During his weekly address in St. Peter’s Square, Pope Francis denounced our “culture of waste” in an increasingly consumerist world, telling his audience that throwing away food is like stealing from poor people.

The Pope has expressed concern that too much focus on money and materialism means that financial market dips are viewed as tragedies, while human suffering has become normal and ignored.

"In this way people are discarded as if they were garbage," he said.

"Our grandparents used to make a point of not throwing away leftover food. Consumerism has made us accustomed to wasting food daily and we are unable to see its real value. Throwing away food is like stealing from the table of those who are poor and hungry," the Irish Independent reports.

Since taking office in March 2013, Pope Francis has said that he wants the 1.2-billion-strong Roman Catholic Church to defend defend the poor and to practise greater austerity itself and has also made several calls for global financial reform.

According to the United Nations’ food agency, around 1.3 billion tonnes of food (one third of what is produced for human consumption) gets lost or wasted every year. A U.N. backed study released on Wednesday said simple measures such as better storage and reducing over-sized portions would sharply reduce the vast amount of food going to waste.

The majority of waste is produced by consumers who buy too much and have to throw away what they do not eat.

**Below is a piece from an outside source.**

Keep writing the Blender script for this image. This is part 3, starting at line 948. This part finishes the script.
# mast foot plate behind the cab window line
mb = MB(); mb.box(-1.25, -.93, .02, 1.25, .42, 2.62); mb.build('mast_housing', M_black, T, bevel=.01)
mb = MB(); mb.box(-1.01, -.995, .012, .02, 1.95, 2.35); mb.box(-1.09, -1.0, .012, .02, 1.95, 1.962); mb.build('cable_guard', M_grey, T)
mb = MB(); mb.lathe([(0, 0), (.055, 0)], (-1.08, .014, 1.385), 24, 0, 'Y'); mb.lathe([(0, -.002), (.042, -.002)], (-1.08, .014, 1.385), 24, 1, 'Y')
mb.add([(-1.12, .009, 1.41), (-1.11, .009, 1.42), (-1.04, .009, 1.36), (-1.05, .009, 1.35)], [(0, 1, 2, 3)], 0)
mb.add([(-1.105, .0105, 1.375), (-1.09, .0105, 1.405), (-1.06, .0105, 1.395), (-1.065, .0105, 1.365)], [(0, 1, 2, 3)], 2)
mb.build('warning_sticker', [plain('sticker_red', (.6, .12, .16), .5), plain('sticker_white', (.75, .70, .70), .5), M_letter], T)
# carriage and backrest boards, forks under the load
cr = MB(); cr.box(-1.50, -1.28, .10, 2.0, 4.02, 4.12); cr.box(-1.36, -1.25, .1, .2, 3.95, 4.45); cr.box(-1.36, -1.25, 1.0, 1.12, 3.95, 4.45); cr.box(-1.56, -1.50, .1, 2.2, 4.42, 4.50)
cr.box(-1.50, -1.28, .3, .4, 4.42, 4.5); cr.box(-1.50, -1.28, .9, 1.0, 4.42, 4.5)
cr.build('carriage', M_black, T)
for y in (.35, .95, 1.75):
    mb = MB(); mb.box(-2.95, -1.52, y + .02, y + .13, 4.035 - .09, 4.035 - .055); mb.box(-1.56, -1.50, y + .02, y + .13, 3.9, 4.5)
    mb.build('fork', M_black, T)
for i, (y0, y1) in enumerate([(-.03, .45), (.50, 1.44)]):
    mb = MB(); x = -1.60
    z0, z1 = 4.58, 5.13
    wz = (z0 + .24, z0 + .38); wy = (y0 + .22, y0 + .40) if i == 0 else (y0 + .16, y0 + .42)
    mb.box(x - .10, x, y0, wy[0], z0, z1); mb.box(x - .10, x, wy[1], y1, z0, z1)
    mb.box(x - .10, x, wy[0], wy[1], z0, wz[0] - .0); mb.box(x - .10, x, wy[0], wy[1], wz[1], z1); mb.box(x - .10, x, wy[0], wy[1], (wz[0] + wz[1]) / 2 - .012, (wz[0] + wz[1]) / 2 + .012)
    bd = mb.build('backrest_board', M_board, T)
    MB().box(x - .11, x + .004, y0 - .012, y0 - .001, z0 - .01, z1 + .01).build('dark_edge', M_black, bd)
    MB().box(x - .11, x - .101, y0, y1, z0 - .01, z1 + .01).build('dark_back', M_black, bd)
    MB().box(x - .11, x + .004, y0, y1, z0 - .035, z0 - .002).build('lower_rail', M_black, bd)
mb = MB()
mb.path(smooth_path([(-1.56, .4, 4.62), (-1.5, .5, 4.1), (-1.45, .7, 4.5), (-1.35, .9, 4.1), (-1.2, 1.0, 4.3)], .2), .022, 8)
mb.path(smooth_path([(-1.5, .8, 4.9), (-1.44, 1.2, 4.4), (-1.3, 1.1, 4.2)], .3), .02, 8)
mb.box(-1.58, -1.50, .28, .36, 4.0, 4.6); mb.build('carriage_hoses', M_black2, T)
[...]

A report by the World Resources Institute and the U.N. Environment Programme writes that, in the U.S., diners waste nine percent of the meals  purchased partly because of the trend to increase the size of portions.

The United Nations says hunger affects some 870 million people, while 2 billion suffer from at least one nutritional deficiency. Pope Francis has said that this "culture of waste" is especially deplorable given the prevalence of hunger in the world, the Independent.ie reports.